Le vol des portraits présidentiels a, pour les militants, deux objectifs : laisser un vide dans les mairies pour marquer l'inaction du gouvernement. Mais également, emmener symboliquement Emmanuel Macron à la rencontre des réalités climatiques et social. Ainsi, les portraits ont déjà réalisé une dizaine de sorties, sur le chantier du grand contournement ouest près de Strasbourg, ou récemment, dans un cinéma où les militants de l'ANV-COP 21 ont installé l'effigie d'Emmanuel Macron devant le film "J'veux du soleil" du député France Insoumise François Ruffin, sur le mouvement des gilets jaunes.
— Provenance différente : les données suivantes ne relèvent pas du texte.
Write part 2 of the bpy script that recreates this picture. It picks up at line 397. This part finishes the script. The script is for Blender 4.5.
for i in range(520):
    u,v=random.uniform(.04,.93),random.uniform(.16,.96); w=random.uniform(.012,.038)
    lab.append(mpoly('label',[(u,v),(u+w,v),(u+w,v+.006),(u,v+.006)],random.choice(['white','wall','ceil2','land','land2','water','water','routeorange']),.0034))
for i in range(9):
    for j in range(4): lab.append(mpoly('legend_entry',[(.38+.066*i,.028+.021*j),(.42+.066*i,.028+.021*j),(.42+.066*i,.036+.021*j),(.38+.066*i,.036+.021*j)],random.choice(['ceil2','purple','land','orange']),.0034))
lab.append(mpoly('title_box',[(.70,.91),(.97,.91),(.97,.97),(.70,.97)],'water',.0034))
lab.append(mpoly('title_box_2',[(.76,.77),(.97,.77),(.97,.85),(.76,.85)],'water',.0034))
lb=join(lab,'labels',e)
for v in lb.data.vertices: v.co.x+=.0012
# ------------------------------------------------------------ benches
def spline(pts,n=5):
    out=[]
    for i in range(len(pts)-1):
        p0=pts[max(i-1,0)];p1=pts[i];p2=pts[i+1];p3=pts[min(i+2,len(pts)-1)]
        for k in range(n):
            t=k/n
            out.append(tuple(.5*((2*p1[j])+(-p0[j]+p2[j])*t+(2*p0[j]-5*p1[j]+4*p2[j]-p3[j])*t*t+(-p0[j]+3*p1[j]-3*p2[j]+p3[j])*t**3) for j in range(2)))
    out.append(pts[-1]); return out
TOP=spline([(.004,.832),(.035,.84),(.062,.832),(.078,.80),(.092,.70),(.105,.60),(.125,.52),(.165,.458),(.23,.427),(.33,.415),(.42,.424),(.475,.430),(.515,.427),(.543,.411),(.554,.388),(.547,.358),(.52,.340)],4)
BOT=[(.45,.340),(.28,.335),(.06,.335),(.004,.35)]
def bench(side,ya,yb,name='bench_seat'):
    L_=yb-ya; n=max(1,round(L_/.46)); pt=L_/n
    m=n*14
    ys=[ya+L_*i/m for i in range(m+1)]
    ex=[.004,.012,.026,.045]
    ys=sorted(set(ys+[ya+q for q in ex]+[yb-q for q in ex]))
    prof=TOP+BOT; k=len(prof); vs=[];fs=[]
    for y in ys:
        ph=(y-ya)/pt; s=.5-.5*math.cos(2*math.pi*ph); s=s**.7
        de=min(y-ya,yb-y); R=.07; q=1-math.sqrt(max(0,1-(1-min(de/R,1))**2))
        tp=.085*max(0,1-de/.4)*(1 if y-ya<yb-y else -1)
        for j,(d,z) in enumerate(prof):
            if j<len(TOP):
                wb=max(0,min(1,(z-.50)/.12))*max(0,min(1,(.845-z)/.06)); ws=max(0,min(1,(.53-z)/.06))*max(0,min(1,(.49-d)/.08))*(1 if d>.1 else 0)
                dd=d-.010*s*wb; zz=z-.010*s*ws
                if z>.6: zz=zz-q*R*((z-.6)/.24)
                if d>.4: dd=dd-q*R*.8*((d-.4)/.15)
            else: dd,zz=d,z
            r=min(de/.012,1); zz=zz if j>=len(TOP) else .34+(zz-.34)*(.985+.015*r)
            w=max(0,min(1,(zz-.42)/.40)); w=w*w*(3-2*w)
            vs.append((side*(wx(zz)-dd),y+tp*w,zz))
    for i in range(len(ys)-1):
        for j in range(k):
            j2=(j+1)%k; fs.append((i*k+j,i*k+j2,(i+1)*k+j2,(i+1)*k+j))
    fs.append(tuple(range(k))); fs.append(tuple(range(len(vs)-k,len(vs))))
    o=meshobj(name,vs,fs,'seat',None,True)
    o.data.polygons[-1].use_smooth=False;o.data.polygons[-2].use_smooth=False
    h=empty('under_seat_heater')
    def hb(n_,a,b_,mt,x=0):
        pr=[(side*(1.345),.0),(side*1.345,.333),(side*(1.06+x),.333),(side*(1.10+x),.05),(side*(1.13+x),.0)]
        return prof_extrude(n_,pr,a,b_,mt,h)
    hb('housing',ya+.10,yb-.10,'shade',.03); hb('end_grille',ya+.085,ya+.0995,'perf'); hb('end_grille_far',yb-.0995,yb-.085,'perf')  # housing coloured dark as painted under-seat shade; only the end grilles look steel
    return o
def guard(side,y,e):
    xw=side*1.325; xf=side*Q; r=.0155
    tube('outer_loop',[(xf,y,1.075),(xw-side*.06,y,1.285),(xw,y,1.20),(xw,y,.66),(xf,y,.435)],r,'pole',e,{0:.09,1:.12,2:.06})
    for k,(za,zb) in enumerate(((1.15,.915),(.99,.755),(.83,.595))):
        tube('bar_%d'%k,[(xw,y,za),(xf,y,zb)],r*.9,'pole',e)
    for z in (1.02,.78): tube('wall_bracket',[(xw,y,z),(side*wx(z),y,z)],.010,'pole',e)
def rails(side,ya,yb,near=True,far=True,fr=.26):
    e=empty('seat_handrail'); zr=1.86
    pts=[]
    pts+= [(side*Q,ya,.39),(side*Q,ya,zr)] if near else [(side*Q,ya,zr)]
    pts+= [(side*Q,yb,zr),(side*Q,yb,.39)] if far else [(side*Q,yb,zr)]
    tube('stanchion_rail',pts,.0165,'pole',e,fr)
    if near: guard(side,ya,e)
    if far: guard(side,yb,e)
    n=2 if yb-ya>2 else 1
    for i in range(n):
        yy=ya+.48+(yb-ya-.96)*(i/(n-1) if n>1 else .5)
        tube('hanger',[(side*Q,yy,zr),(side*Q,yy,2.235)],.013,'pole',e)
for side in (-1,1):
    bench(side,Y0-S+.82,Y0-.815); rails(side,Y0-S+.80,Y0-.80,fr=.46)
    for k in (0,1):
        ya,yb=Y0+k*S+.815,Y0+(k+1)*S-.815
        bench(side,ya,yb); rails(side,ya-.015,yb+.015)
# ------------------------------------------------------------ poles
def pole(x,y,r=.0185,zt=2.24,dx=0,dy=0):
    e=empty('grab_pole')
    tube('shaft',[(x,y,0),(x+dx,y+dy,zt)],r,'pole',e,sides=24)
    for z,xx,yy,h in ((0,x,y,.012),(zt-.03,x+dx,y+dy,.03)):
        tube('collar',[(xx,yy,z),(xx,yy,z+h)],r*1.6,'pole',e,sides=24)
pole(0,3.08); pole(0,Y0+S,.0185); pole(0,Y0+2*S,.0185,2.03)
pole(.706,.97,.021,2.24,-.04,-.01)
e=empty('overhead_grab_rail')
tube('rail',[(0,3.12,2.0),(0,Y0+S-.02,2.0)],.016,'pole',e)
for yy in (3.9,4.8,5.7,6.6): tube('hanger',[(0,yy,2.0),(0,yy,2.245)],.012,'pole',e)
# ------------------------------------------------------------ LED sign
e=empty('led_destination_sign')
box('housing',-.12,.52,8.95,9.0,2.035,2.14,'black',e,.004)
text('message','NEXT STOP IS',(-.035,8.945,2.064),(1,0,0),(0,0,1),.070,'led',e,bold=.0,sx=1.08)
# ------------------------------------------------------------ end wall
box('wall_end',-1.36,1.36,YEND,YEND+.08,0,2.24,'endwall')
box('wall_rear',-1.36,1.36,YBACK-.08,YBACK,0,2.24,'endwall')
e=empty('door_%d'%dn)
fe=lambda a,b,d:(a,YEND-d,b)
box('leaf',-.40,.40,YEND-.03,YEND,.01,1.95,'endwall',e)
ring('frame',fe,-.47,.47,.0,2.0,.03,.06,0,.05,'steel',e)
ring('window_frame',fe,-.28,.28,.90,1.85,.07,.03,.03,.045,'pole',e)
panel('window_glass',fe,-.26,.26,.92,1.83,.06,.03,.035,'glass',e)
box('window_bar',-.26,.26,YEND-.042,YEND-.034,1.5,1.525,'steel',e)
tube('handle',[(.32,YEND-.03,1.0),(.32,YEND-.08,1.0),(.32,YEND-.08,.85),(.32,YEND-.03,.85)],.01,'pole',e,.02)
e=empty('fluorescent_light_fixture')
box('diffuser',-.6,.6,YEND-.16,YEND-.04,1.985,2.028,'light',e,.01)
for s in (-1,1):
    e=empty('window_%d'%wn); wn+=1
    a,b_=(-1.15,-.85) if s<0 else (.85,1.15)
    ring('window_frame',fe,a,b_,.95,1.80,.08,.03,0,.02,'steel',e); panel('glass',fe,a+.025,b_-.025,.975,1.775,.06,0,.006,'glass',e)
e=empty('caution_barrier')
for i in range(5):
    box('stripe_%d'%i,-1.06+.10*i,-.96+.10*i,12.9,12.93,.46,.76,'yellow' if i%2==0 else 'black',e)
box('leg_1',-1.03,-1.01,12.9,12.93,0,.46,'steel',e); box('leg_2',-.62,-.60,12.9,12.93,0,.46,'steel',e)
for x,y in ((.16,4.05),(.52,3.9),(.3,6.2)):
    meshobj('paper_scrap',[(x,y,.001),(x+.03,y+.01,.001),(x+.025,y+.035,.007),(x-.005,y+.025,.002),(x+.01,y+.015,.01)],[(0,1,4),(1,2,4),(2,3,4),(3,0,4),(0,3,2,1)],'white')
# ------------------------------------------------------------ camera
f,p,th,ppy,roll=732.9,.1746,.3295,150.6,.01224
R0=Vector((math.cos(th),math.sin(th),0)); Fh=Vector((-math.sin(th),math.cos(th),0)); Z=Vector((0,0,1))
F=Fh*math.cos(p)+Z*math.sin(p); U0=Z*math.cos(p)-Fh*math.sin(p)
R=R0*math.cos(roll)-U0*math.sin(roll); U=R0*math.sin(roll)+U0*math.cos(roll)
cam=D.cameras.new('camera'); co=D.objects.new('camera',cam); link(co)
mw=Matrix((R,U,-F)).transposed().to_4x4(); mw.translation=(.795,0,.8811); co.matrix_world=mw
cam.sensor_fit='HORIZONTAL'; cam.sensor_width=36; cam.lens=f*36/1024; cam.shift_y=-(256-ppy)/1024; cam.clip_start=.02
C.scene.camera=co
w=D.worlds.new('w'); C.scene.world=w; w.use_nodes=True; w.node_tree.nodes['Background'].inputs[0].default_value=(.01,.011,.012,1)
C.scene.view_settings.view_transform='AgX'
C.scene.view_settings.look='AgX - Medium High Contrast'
5 gardes à vue dans les Pays de la Loire


Dans les Pays de la Loire, des portraits ont été décrochés et emmenés par les militants à Saint-Sébastien-sur-Loire, Ancenis, Trélazé, et Rouillon, près du Mans. À Nantes, 4 personnes ont été auditionnées, deux militants placés en garde à vue, deux autres à Ancenis, et à Angers, un membre du mouvement a été retenu 24 heures dans une cellule de garde à vue.

"Il s'agit clairement d'une répression", commente Rémi Donaint, militant nantais lui-même auditionné dans le cadre de l'enquête pour vol en réunion du portrait présidentiel de la mairie de Saint-Sébastien-sur-Loire. "Ce qui paraît absurde, c'est que les pouvoirs publics mettent plus de moyens et d'énergie à essayer de retrouver ces portraits qu'à essayer de respecter l'engagement climatique pris lors de la COP 21, ou à répondre à la colère sociale qui s'exprime dans la rue avec les gilets jaunes. On a l'impression que le pouvoir perd les pédales face à ce type d'action. Contrairement aux manifestations violentes, il ne peut pas répondre par la force, mais il ne peut pas non plus ignorer ces actions comme il le fait pour une pétition."


Un mouvement né de la COP 21


Né en 2015, l'année de la COP 21, le mouvement s'intitule Action Non Violente-COP 21, et a été conçu comme la branche activiste d'Alternatiba, dont l'objectif est de montrer aux citoyens les pratiques alternatives et écologiques près de chez eux. L'année de sa création, l'ANV-COP 21 s'était notamment fait connaître par des "fauchages" de chaises dans des agences bancaires, pour protester contre les paradis fiscaux. Quelques procès pour vols en réunion avaient suivi, et s'étaient terminés sur un acquittement et quelques amendes.

Pour l'heure, 4 procès sont prévus, le 28 mai à Bourg-en-Bresse, le 26 juin à Strasbourg, le 02 septembre à Lyon et le 11 septembre à Paris pour les vols de portraits présidentiels.